Speaking at an LGBT+ meeting in the city this week, he said parents were beginning to ask questions about the diversity programme at the school where he is a governor following public backlash.

He said: “We are worried that if we push it then we are going to get protesters outside our schools and it will be really disruptive. These protestors are fuelling [things] and that is why it has spread.”

Geoff Barton, general secretary of the Association of School and College Leaders, has called on protesters to stop demonstrating outside schools.

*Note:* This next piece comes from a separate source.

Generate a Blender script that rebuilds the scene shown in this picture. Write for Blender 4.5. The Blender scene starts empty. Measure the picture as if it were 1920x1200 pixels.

He said: “It is distressing for staff, pupils and families, and it is particularly sad to hear about reports of children being left in tears.

Mr Barton added: “We are sure schools which have been targeted are doing everything possible to provide support and reassurance to staff and pupils.”

A Department for Education spokesperson said: “We want children to know that there are many types of relationships – that’s why we are making relationships education compulsory in all primary schools from 2020. This will ensure pupils are taught the building blocks needed for positive and safe relationships of all kinds – starting with family and friends – and how to treat each other with kindness, consideration and respect.

“Following the introduction of the new regulations, there is time for schools to consult parents on how the new subjects will be taught. Schools talk to their parents all the time so we trust head teachers to take the decisions as to what is appropriate for their pupils to be taught.

“No school or teacher should face undue pressure from outside their school communities. The Department will do all it can to support headteachers to do their jobs, free from intimidation.”